Nikolai Medtner (1880-1951)
The Water Nymph Calls – The Complete Piano Music Volume 5
Three Fantasy-Improvisations, Op 2
Sonata in F minor, Op 5
Thomas Ang (piano)
rec. 2023/24, London
Reviewed as a MP3 download from a press preview
Private Release [50]
My best intentions to review the fourth volume of Thomas Ang’s emerging project to record all of the Medtner solo piano music proved ill founded as now I find myself reviewing the fifth volume with number 4 still sitting awaiting my attentions. I hope to remedy matters with regard to Vol.4 forthwith.
In the meantime, the aptly named The Water Nymph Calls plunges us into the romantic world of the composer’s youth. Medtner can be a tricky composer to get to grips with lacking in ways a distinctive hook to reel in the listener and I would suggest that the virtuosity on display in this pair of works combined with the riper sound world of fin de siècle high Romanticism may be a good place for the novice to start.
As a project recorded by the pianist himself, the slight hardness to the piano sound noted in previous volumes is more of an issue in this more lush repertoire. It must though be said that whilst the piano sound can’t compared with the very best emerging from the Teldex Studios in Berlin, it is not in any way intrusive or distracting.

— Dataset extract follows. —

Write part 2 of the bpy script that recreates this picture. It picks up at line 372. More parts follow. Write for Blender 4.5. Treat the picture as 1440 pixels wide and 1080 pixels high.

Unsurprisingly, Ang has not become some sort of swooning matinee idol of a pianist in response to the slightly looser rein on the music the young Medtner displays in these works. Ang’s approach is very much that the child is the father of the man. In the big canvas of the sonata, Ang makes clearly audible the composer Medtner will become, already concerned with the development of motifs and building his works in carefully considered structures.
More than that, Ang continues at what, again and again, he has proved best at and that is evoking the paradox of a composer who combines the most extroverted of art forms (Russian romantic piano music) with a poetic, introverted personality. The virtuosity even in these early works is almost taken for granted and wholly yoked to the service of Medtner’s inward inspirations. There is definitely a case for a more robust handling of the Op5 sonata but Ang sticks to his guns and he is amply vindicated. There is a wistful, almost distracted dreaminess to the best of Medtner’s music that lurks somewhere behind the sheaves of notes. Capture that quality and his music lives and breathes. Miss it and no amount of pyrotechnics will save the performance. Ang seems as intoxicated by this rare delicate quality as I the listener was by his playing of it. No matter the work, Ang hunts it out.
As fine an example of this approach as I can think of is his quiet, still manner in the Largo of the sonata. Broad, unhurried strokes and a refusal to grandstand the climaxes give the movement a hushed grandeur. The greatness of this music is as much in the asides as the bold declamations.
As in previous volumes, Ang is not lacking in fantasy and playfulness. It would be easy to mistake Medtner’s introversion for an excessive earnestness. The same point could be made about Ang’s playing. If you want something more showy, go elsewhere but if you want Medtner go to Ang. The games Medtner plays in his Op2 are technique challenging but they are subtle willow o’ the wisps. Grab hold too tightly and like the water nymphs that give this volume its title, all you will be left with is an armful of water. Ang coaxes and teases and this particular nymph really does come out to play. There is brilliance aplenty but it is the kaleidoscopic spectrum of colours that dazzles most.
Another splendid addition to a project that simply demands to be heard. Now I just need to sit down and make amends for overlooking Volume 4!